**Requirements:**
Copy the data that follows, character for character, minus the pictures.

**Data:**
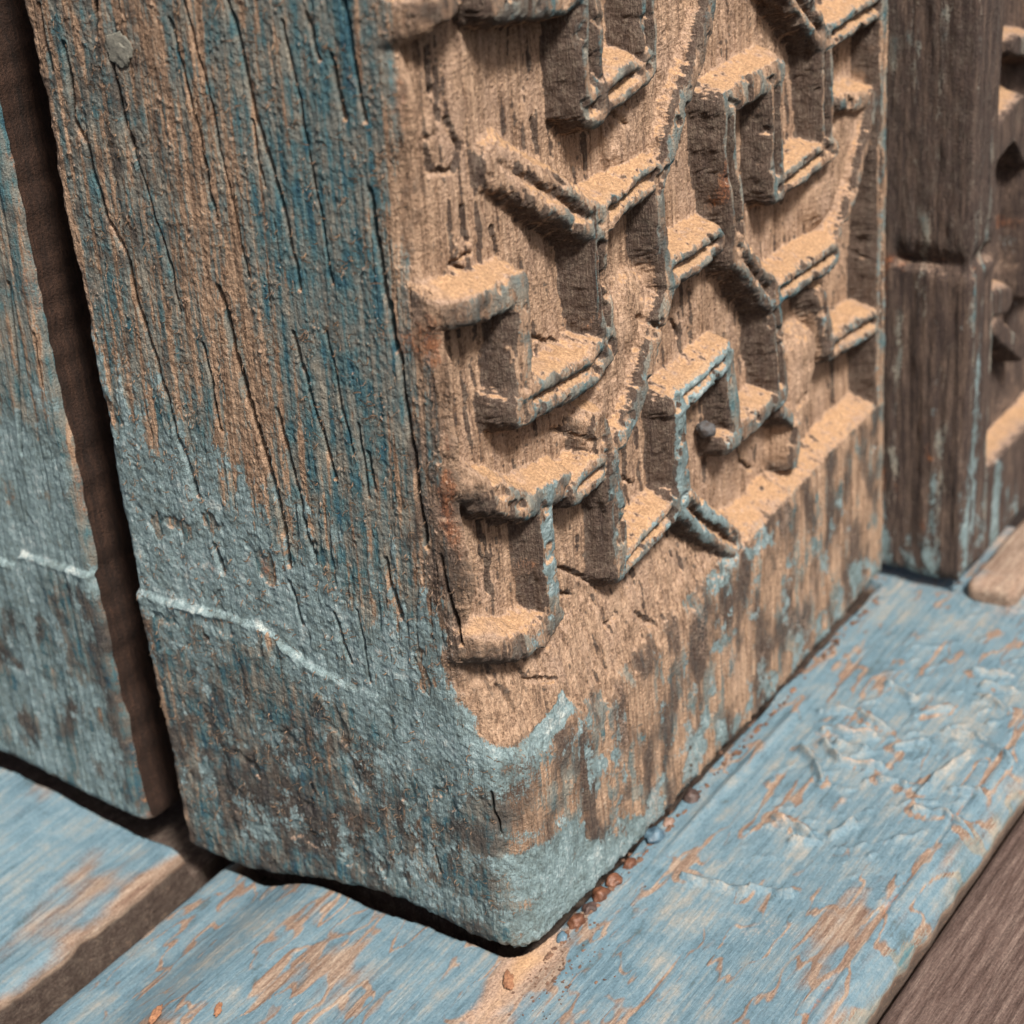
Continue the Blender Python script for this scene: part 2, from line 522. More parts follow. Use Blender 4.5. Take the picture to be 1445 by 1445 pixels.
# lower rail and right rail stand at full height
rail_edge = np.interp(xr, [R(*p)[0] for p in [(722, 1052), (850, 968), (980, 832), (1062, 748), (1122, 682), (1197, 604), (1256, 548)]],
                      [R(*p)[1] for p in [(722, 1052), (850, 968), (980, 832), (1062, 748), (1122, 682), (1197, 604), (1256, 548)]])
srail = rail_edge[None, :] - ZR + wob * 0.8
soft = 2.5 + 24.0 * (1 - ss(105, 165, XR)) * (0.55 + 0.45 * ss(0, 25, XR))      # worn away to a slope left of the middle
v = np.clip((srail + soft) / (soft + 2.0 + 0.35 * soft), 0, 1) ** 0.85 * (1 - 0.07 * np.exp(-np.maximum(srail, 0) / 2.5))
m = v > np.maximum(best, 0.3); lab = np.where(m, 101, lab); best = np.where(m, v, best); hgt = np.maximum(hgt, v)
s2 = XR - (POST_W - 9.5) + wob * 0.7
v = ss(-1.3, 0.8, s2) * 0.97
m = v > best; lab = np.where(m, 102, lab); best = np.where(m, v, best); hgt = np.maximum(hgt, v)
# remains of a left rail at the worn corner
z0 = R(640, 470)[1]; z1 = R(680, 720)[1]
rem = ss(2.5, 0.2, XR + 1.2 * f2(XR * .3, ZR * .12, 3, 4)) * (0.75 * blob(ZR, 0, 190, 0, 20, 1) + 0.6 * blob(ZR, 0, 162, 0, 12, 1) + 0.8 * blob(ZR, 0, 128, 0, 22, 1) + 0.5 * blob(ZR, 0, 262, 0, 14, 1))
hgt = np.maximum(hgt, rem)
# a hollow just left of the centre line where the ground of the carving is lower, and gouges
floor_d = 10.6 + 2.4 * ss(26, 2, XR) + 1.0 * f2(XR * 0.03, ZR * 0.012, 2, 31) + 0.5 * f2(XR * 0.35, ZR * 0.05, 3, 35)
floor_d = floor_d + 2.5 * blob(XR, ZR, *R(790, 200), 16, 30) + 1.8 * blob(XR, ZR, *R(1080, 700), 26, 14)
floor_d = floor_d - 3.2 * blob(XR, ZR, *R(800, 960), 20, 18)
depth = floor_d * (1 - hgt)

FCR = [  # splits in the carved side, pixels
    [(657, 70), (659, 120), (664, 138)], [(654, 222), (660, 240), (664, 252), (690, 248)], [(690, 248), (697, 215), (680, 175)], [(655, 205), (668, 195)],
    [(712, 365), (690, 382), (705, 392)], [(795, 484), (828, 494)], [(820, 616), (848, 624)], [(670, 655), (679, 690)], [(690, 700), (694, 735)],
    [(726, 745), (730, 790), (738, 850)], [(806, 846), (845, 852)], [(753, 935), (764, 966), (796, 964)], [(737, 978), (748, 1008)],
    [(832, 812), (850, 820), (875, 832)], [(920, 450), (944, 468)], [(988, 460), (1000, 480)], [(893, 872), (880, 890)], [(914, 868), (935, 888)],
    [(1078, 640), (1085, 660), (1105, 672)], [(906, 684), (935, 692)], [(795, 240), (806, 262)], [(826, 175), (832, 230)], [(805, 175), (810, 225)],
    [(900, 165), (912, 178)], [(668, 100), (672, 180)], [(700, 300), (708, 350)], [(742, 330), (752, 380)],
]
crk = np.zeros_like(XR)
for c in FCR:
    d = line_dist(XR + 0.8 * f2(XR * 0.25, ZR * 0.25, 2, 77), ZR + 0.6 * f2(XR * 0.3, ZR * 0.3, 2, 79), [R(*p) for p in c])
    crk = np.maximum(crk, np.exp(-(d / 0.55) ** 2))
depth = depth + 2.6 * crk

# --- sheet of points: left return, left face, carved side, right return
dc = depth[:, 0]
P = np.zeros((ny, cols, 3))
dc = np.convolve(np.pad(dc, 4, 'edge'), np.ones(9) / 9, 'valid')
yn = (POST_L * (1 - yl))[None, :] + 0 * dc[:, None]
YL = np.where(yn > 30, yn, dc[:, None] + (30 - dc[:, None]) * yn / 30)
P[:, :nL, 1] = YL
P[:, nL:, 0] = XR
P[:, nL:, 1] = depth
P[..., 2] = Z
# rounding of the foot
tfoot = (Z - zb[None, :])
ft = np.clip(1 - tfoot / 5.0, 0, 1)
ins = 4.0 * (1 - np.sqrt(1 - ft ** 2 * 0.98))
P[:, :nL, 0] += ins[:, :nL]
P[:, nL:, 1] += ins[:, nL:]
# the edges wander as the wood does
edge_w = 1.6 * n2(Z[:, 0] * 0.03, Z[:, 0] * 0, 3) + 0.7 * n2(Z[:, 0] * 0.15, Z[:, 0] * 0, 6)
P[:, :nL, 1] += edge_w[:, None] * (1 - yl[None, :]) ** 3
# a worn round corner
rr = np.broadcast_to((10.5 + 2.5 * ss(90, 60, Z[:, nL]) + 1.5 * n2(Z[:, nL] * 0.05, Z[:, nL] * 0, 9))[:, None], (ny, 1))
a1 = np.clip((YL - dc[:, None]) / rr, 0, 1); th = (1 - a1) * math.pi / 4
inz = a1 < 1
P[:, :nL, 0] += np.where(inz, rr * (1 - np.cos(th)), 0)
P[:, :nL, 1] = np.where(inz, dc[:, None] + rr * (1 - np.sin(th)), P[:, :nL, 1])
b1 = np.clip(XR / rr, 0, 1); ph = (1 - b1) * math.pi / 4
inz = b1 < 1
P[:, nL:, 1] += np.where(inz, rr * (1 - np.cos(ph)), 0)
P[:, nL:, 0] = np.where(inz, rr * (1 - np.sin(ph)), P[:, nL:, 0])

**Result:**
Continue the Blender Python script for this scene: part 2, from line 522. More parts follow. Use Blender 4.5. Take the picture to be 1445 by 1445 pixels.
# lower rail and right rail stand at full height
rail_edge = np.interp(xr, [R(*p)[0] for p in [(722, 1052), (850, 968), (980, 832), (1062, 748), (1122, 682), (1197, 604), (1256, 548)]],
                      [R(*p)[1] for p in [(722, 1052), (850, 968), (980, 832), (1062, 748), (1122, 682), (1197, 604), (1256, 548)]])
srail = rail_edge[None, :] - ZR + wob * 0.8
soft = 2.5 + 24.0 * (1 - ss(105, 165, XR)) * (0.55 + 0.45 * ss(0, 25, XR))      # worn away to a slope left of the middle
v = np.clip((srail + soft) / (soft + 2.0 + 0.35 * soft), 0, 1) ** 0.85 * (1 - 0.07 * np.exp(-np.maximum(srail, 0) / 2.5))
m = v > np.maximum(best, 0.3); lab = np.where(m, 101, lab); best = np.where(m, v, best); hgt = np.maximum(hgt, v)
s2 = XR - (POST_W - 9.5) + wob * 0.7
v = ss(-1.3, 0.8, s2) * 0.97
m = v > best; lab = np.where(m, 102, lab); best = np.where(m, v, best); hgt = np.maximum(hgt, v)
# remains of a left rail at the worn corner
z0 = R(640, 470)[1]; z1 = R(680, 720)[1]
rem = ss(2.5, 0.2, XR + 1.2 * f2(XR * .3, ZR * .12, 3, 4)) * (0.75 * blob(ZR, 0, 190, 0, 20, 1) + 0.6 * blob(ZR, 0, 162, 0, 12, 1) + 0.8 * blob(ZR, 0, 128, 0, 22, 1) + 0.5 * blob(ZR, 0, 262, 0, 14, 1))
hgt = np.maximum(hgt, rem)
# a hollow just left of the centre line where the ground of the carving is lower, and gouges
floor_d = 10.6 + 2.4 * ss(26, 2, XR) + 1.0 * f2(XR * 0.03, ZR * 0.012, 2, 31) + 0.5 * f2(XR * 0.35, ZR * 0.05, 3, 35)
floor_d = floor_d + 2.5 * blob(XR, ZR, *R(790, 200), 16, 30) + 1.8 * blob(XR, ZR, *R(1080, 700), 26, 14)
floor_d = floor_d - 3.2 * blob(XR, ZR, *R(800, 960), 20, 18)
depth = floor_d * (1 - hgt)

FCR = [  # splits in the carved side, pixels
    [(657, 70), (659, 120), (664, 138)], [(654, 222), (660, 240), (664, 252), (690, 248)], [(690, 248), (697, 215), (680, 175)], [(655, 205), (668, 195)],
    [(712, 365), (690, 382), (705, 392)], [(795, 484), (828, 494)], [(820, 616), (848, 624)], [(670, 655), (679, 690)], [(690, 700), (694, 735)],
    [(726, 745), (730, 790), (738, 850)], [(806, 846), (845, 852)], [(753, 935), (764, 966), (796, 964)], [(737, 978), (748, 1008)],
    [(832, 812), (850, 820), (875, 832)], [(920, 450), (944, 468)], [(988, 460), (1000, 480)], [(893, 872), (880, 890)], [(914, 868), (935, 888)],
    [(1078, 640), (1085, 660), (1105, 672)], [(906, 684), (935, 692)], [(795, 240), (806, 262)], [(826, 175), (832, 230)], [(805, 175), (810, 225)],
    [(900, 165), (912, 178)], [(668, 100), (672, 180)], [(700, 300), (708, 350)], [(742, 330), (752, 380)],
]
crk = np.zeros_like(XR)
for c in FCR:
    d = line_dist(XR + 0.8 * f2(XR * 0.25, ZR * 0.25, 2, 77), ZR + 0.6 * f2(XR * 0.3, ZR * 0.3, 2, 79), [R(*p) for p in c])
    crk = np.maximum(crk, np.exp(-(d / 0.55) ** 2))
depth = depth + 2.6 * crk

# --- sheet of points: left return, left face, carved side, right return
dc = depth[:, 0]
P = np.zeros((ny, cols, 3))
dc = np.convolve(np.pad(dc, 4, 'edge'), np.ones(9) / 9, 'valid')
yn = (POST_L * (1 - yl))[None, :] + 0 * dc[:, None]
YL = np.where(yn > 30, yn, dc[:, None] + (30 - dc[:, None]) * yn / 30)
P[:, :nL, 1] = YL
P[:, nL:, 0] = XR
P[:, nL:, 1] = depth
P[..., 2] = Z
# rounding of the foot
tfoot = (Z - zb[None, :])
ft = np.clip(1 - tfoot / 5.0, 0, 1)
ins = 4.0 * (1 - np.sqrt(1 - ft ** 2 * 0.98))
P[:, :nL, 0] += ins[:, :nL]
P[:, nL:, 1] += ins[:, nL:]
# the edges wander as the wood does
edge_w = 1.6 * n2(Z[:, 0] * 0.03, Z[:, 0] * 0, 3) + 0.7 * n2(Z[:, 0] * 0.15, Z[:, 0] * 0, 6)
P[:, :nL, 1] += edge_w[:, None] * (1 - yl[None, :]) ** 3
# a worn round corner
rr = np.broadcast_to((10.5 + 2.5 * ss(90, 60, Z[:, nL]) + 1.5 * n2(Z[:, nL] * 0.05, Z[:, nL] * 0, 9))[:, None], (ny, 1))
a1 = np.clip((YL - dc[:, None]) / rr, 0, 1); th = (1 - a1) * math.pi / 4
inz = a1 < 1
P[:, :nL, 0] += np.where(inz, rr * (1 - np.cos(th)), 0)
P[:, :nL, 1] = np.where(inz, dc[:, None] + rr * (1 - np.sin(th)), P[:, :nL, 1])
b1 = np.clip(XR / rr, 0, 1); ph = (1 - b1) * math.pi / 4
inz = b1 < 1
P[:, nL:, 1] += np.where(inz, rr * (1 - np.cos(ph)), 0)
P[:, nL:, 0] = np.where(inz, rr * (1 - np.sin(ph)), P[:, nL:, 0])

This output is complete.